Remove All Doubt
Tuesday, September 30
 
Quick, seal the borders

Washington post columnist E.J. Dionne weighs in today with an anti-globalization screed titled "Gone With Globalizaion." In it, he posits that "the overwhelming support for free trade and globalization among well-off, highly educated people is more a prejudice rooted in their own self-interest than a matter of high principle," and while he ostensible softens that harsh view, he never really strays from it. In fact, he is arguing straight from the anti-globalization playbook, arguing that gloablization has led directly to a loss of manufacturing jobs in America which has led directly to a decline in family incomes.

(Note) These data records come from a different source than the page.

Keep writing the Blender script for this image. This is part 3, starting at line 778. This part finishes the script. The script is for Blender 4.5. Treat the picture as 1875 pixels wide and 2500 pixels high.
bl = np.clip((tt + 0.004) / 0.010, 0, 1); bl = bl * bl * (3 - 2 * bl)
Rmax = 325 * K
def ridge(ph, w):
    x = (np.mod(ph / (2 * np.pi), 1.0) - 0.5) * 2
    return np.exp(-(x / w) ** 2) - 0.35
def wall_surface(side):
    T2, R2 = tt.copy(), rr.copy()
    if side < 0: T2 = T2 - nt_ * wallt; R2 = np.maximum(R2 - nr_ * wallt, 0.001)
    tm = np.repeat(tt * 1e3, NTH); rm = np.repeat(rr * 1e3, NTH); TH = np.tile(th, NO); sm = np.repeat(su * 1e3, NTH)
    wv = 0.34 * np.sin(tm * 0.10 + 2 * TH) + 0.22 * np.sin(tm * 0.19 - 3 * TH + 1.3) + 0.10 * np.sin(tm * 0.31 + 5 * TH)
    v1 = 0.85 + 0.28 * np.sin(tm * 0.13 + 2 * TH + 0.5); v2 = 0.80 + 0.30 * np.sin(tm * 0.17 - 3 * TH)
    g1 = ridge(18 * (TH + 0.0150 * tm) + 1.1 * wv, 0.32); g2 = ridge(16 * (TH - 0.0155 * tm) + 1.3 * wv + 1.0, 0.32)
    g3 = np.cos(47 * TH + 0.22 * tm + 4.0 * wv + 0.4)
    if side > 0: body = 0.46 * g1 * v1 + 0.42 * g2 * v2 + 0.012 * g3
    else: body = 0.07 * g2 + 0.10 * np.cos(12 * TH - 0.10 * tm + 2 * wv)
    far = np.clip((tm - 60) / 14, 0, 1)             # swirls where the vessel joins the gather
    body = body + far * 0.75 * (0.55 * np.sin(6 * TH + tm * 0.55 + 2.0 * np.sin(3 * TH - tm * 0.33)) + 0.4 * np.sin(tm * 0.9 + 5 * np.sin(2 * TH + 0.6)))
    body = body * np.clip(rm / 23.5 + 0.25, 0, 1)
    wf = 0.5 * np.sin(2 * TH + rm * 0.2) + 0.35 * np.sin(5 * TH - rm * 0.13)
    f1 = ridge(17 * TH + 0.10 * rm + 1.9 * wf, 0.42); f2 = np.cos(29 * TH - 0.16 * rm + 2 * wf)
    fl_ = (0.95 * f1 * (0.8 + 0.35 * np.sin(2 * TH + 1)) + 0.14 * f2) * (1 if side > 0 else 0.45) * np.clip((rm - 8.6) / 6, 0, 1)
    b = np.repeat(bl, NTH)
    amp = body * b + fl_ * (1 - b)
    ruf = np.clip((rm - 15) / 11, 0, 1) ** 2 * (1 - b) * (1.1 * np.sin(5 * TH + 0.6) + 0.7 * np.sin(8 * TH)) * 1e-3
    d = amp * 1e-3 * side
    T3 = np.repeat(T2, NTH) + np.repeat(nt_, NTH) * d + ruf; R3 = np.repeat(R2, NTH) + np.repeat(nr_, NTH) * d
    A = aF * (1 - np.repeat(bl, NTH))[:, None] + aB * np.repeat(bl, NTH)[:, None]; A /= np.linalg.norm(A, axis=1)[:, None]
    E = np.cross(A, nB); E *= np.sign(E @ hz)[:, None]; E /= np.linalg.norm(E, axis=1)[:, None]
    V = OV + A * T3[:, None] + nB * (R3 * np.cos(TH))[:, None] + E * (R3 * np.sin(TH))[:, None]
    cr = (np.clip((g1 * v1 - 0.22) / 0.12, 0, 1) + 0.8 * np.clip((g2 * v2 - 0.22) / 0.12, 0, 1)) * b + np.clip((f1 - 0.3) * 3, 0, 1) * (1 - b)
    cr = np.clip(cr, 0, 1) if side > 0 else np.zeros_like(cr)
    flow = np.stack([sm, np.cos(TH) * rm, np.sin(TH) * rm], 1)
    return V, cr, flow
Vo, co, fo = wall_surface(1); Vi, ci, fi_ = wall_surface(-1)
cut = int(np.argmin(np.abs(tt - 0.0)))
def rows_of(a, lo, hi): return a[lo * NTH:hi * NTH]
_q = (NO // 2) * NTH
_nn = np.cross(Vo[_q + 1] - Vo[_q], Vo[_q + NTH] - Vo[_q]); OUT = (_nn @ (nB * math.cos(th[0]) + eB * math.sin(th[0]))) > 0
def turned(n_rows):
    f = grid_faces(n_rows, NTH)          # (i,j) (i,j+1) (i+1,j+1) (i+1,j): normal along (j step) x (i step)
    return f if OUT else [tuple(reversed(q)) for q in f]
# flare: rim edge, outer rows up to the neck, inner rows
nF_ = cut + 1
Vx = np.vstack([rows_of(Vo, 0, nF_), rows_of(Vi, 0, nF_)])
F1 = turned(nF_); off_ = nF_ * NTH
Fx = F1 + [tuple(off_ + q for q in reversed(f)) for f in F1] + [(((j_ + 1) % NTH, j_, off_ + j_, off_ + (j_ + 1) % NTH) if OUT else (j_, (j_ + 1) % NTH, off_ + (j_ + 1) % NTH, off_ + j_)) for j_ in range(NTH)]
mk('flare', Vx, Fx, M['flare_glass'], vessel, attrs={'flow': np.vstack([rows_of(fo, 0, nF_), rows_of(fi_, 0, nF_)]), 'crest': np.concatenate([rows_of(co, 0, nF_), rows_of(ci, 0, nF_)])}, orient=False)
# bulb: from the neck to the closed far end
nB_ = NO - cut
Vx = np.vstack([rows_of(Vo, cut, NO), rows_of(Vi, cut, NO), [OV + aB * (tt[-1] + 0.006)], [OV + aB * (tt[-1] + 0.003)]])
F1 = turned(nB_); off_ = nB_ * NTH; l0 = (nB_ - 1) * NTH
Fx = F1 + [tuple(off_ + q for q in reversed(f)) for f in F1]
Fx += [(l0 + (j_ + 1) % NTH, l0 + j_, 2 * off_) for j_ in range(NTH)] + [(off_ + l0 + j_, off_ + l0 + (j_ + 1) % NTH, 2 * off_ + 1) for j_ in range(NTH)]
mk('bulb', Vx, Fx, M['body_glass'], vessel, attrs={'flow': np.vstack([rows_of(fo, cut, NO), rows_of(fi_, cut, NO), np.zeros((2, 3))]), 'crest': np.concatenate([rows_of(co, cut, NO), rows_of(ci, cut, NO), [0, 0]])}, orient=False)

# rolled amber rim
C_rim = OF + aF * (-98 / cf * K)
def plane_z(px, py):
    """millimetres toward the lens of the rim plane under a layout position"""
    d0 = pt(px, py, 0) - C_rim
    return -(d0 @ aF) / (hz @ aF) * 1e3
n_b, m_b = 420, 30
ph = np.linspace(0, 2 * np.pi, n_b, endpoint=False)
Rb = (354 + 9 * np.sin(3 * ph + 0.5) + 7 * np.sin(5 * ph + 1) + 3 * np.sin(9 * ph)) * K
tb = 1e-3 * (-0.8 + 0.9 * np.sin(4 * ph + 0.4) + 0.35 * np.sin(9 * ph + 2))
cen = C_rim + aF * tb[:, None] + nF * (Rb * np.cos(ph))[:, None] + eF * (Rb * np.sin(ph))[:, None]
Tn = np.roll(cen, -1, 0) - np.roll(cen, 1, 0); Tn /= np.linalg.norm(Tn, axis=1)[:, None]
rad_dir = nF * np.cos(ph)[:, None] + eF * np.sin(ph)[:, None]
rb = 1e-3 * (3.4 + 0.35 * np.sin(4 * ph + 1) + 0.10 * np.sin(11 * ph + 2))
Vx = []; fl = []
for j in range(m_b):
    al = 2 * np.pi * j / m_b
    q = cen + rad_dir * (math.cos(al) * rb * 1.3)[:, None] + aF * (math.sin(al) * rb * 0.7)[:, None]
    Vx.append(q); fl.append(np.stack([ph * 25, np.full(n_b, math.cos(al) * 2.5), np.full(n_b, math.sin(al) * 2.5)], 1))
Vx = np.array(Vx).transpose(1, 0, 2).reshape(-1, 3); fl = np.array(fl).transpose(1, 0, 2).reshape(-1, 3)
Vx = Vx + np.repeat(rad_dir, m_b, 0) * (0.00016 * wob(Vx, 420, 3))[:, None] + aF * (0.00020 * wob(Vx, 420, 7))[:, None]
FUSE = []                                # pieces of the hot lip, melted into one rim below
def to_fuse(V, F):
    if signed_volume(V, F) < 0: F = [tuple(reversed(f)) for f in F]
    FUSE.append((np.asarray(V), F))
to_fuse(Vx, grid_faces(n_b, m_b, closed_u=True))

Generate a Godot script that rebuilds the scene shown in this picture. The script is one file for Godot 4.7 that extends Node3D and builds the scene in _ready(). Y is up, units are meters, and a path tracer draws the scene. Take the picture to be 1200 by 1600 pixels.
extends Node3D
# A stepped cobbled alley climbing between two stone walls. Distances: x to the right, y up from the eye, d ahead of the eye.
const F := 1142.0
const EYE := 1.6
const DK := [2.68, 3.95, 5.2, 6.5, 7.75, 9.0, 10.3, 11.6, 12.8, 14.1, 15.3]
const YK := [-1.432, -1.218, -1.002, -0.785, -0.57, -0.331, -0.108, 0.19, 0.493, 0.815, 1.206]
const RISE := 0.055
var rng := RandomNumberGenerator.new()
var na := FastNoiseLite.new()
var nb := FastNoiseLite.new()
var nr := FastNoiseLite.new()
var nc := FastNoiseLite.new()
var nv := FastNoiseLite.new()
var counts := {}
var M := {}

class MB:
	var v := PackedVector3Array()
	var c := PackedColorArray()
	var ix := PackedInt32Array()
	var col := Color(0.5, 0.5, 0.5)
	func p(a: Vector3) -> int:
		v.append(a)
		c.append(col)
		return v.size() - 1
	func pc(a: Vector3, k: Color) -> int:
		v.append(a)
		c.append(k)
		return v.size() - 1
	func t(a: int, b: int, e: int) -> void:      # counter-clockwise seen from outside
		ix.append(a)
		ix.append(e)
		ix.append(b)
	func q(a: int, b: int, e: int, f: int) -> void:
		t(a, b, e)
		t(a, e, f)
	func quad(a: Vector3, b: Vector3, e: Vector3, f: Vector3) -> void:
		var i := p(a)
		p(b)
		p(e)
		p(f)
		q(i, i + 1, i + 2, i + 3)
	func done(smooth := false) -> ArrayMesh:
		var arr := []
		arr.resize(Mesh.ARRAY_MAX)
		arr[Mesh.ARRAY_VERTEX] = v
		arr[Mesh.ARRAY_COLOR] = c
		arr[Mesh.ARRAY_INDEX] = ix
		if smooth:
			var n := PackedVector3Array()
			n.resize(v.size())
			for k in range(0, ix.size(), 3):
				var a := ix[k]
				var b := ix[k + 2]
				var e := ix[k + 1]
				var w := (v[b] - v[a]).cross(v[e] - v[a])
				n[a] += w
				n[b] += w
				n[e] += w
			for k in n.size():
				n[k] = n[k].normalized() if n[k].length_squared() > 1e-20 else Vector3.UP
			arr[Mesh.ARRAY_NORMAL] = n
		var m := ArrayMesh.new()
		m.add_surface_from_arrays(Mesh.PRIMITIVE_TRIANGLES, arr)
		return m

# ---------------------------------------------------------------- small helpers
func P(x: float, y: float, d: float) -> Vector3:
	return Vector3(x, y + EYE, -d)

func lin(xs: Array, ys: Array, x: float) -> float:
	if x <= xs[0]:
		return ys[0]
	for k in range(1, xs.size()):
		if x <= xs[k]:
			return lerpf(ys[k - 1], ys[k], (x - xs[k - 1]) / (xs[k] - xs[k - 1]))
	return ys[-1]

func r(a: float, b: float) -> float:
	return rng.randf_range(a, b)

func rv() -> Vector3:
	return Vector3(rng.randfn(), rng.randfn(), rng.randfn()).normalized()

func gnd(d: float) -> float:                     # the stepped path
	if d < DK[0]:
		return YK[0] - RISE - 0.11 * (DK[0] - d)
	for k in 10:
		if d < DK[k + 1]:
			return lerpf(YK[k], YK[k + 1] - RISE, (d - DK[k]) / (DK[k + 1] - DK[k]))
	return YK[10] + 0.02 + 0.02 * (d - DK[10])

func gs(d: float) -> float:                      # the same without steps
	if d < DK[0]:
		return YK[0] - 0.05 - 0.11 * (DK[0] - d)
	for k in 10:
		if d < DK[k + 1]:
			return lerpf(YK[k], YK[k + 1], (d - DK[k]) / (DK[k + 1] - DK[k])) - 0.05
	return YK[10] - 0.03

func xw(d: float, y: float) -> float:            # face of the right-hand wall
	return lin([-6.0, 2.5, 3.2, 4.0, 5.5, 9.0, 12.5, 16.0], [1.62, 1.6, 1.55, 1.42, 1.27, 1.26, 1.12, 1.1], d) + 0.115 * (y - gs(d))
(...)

He recognizes that others, including those who know what the heck they're talking about, disagree, but that does not slow him down:
The economists reassure us that the poverty rate is a "lagging" indicator and that a robust recovery will start lifting people up again. But will it? Is it not just as plausible to worry that the flight of jobs to China and elsewhere, courtesy of globalization, has combined with big improvements in productivity to create an economy that leaves many of our fellow citizens behind even in flush times?
As previous blogs show, I am obviously a free trader/pro-globalization sort myself, and I have difficulty knowing even where to begin with this sort of stuff, so I'll limit myself to one observation (and leave aside his complaint (!) about rising productivity). It has become a left-wing bromide that the Bush administration's problems in iraq all stem from a shunning of the international community. Dionne himself has recently taken this view here and here. So, on some international matters, we're supposed to be multilateralists, suborning American interests to those of the international community. But then on trade, we're supposed to be insular and closed off, because we need to prevent those jobs from going to - and providing food for - the people of (to use an example from the quote above) - China. We're supposed to ignore the good that free trade would actually do for the world's poor, as explained (just for a few examples), here and here.

Is it really evident that it is the free traders who have "prejudice rooted in their own self-interest"?